The signatories are: Professor Muhammad Yunus, Máiread Maguire, Betty Williams, Archbishop Desmond Tutu, Oscar Arias Sánchez, Jody Williams, Mo Ibrahim, Asma Jahangir, Kerry Kennedy, Alaa Murabit, Shirin Ebadi, Leymah Gbowee,Tawakkol Karman, Malala Yousafzai, Sir Richard J Roberts, Elizabeth Blackburn, Surin Pitsuwan, Paul Polman, Mary Robinson, Jeffrey D Sachs,Javed Akhtar, Syed Hamid Albar, Shabana Azmi, Emma Bonino, Sir Richard Branson, Gro Harlem Brundtland, Narayana Murthy, Kasit Piromya, Forest Whitaker, Jochen Zeitz.

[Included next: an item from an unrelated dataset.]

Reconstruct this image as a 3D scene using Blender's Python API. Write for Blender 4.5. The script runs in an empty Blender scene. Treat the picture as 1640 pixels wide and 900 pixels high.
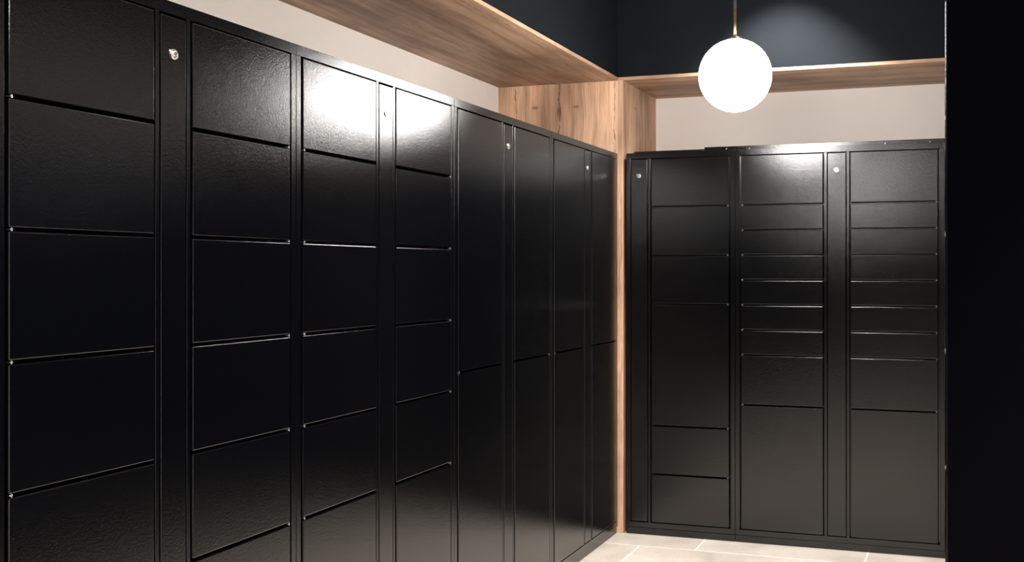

“The human tragedy and crimes against humanity unfolding in the Arakan region of Myanmar need your immediate intervention. This is one of the moments when bold and decisive actions are needed.”

They wrote that, “Some of us denounced the previous spate of violence late last year and wrote to you to intervene. However, the situation has not improved. We, urge you to take decisive actions to stop the violence against innocent civilians and bring permanent peace in Rakhine state.”

To implement the Anan Commission recommendations, they suggest the following:

1. Reappoint the commission members immediately to constitute a committee to oversee the implementation of the recommendations

2. Take immediate steps to stop the outflow of refugees

3. Invite international observers to visit vulnerable areas on a regular basis

4. Invite back the refugees who already left the country

5. Build camps within Myanmar for the returning refugees to facilitate their rehabilitation with UN financing and supervision

6. Give them the citizenship as prescribed in the commission report under the exclusive authority of the implementation committee

7. Ensure political freedom and freedom of movement

“A bold change in approach is needed by the United Nations and the international community if there is to be an end to the cycle of violence against the Rohingyas,” they said.

“The government of Myanmar needs to be told that international support and finance is conditional on a major change in policy towards the Rohingya.”

Many of the Nobel laureates had earlier denounced the previous spate of violence late last year and wrote to the Security Council to intervene. However, the situation has not improved.

“We urge you to take decisive actions to stop the violence against innocent civilians and bring permanent peace to Rakhine state,” they said in the letter.

“Unless, constructive effort to build lasting peace is taken, the situation will get worse which in turn may pose serious security threat to the neighbouring countries.”

They gave historical background of these ethnic Muslims.

“At independence of Burma from the British in 1948 and under successive governments, Burma recognised the people of all ethnicities within its border, including the Rohingyas, as full citizens, having representation in the parliament.”

“The military juntas in the 1980s decided that Rohingyas are not Burmese. Accordingly, they stripped the Rohingyas of their citizenship. They used military and political means to make sure that the Rohingyas leave the country. Systematic persecution aiming at ethnic and religious cleansing began.”

According to different organizations, recent military offensives by the Myanmar Army in Rakhine State has led to the killing of hundreds of Rohingya people. Hundreds of thousands of people have been displaced.

Complete villages have been burned, women raped, many civilians arbitrarily arrested, and children killed. Crucially, humanitarian aid organisations have been almost completely denied access, creating an appalling humanitarian crisis in an area already extremely poor.

According to UN sources, around 370,000 people have fled to Bangladesh during the last two weeks. The human misery created by such massive displacement of men, women and children, under the threat of death, is getting worse every day.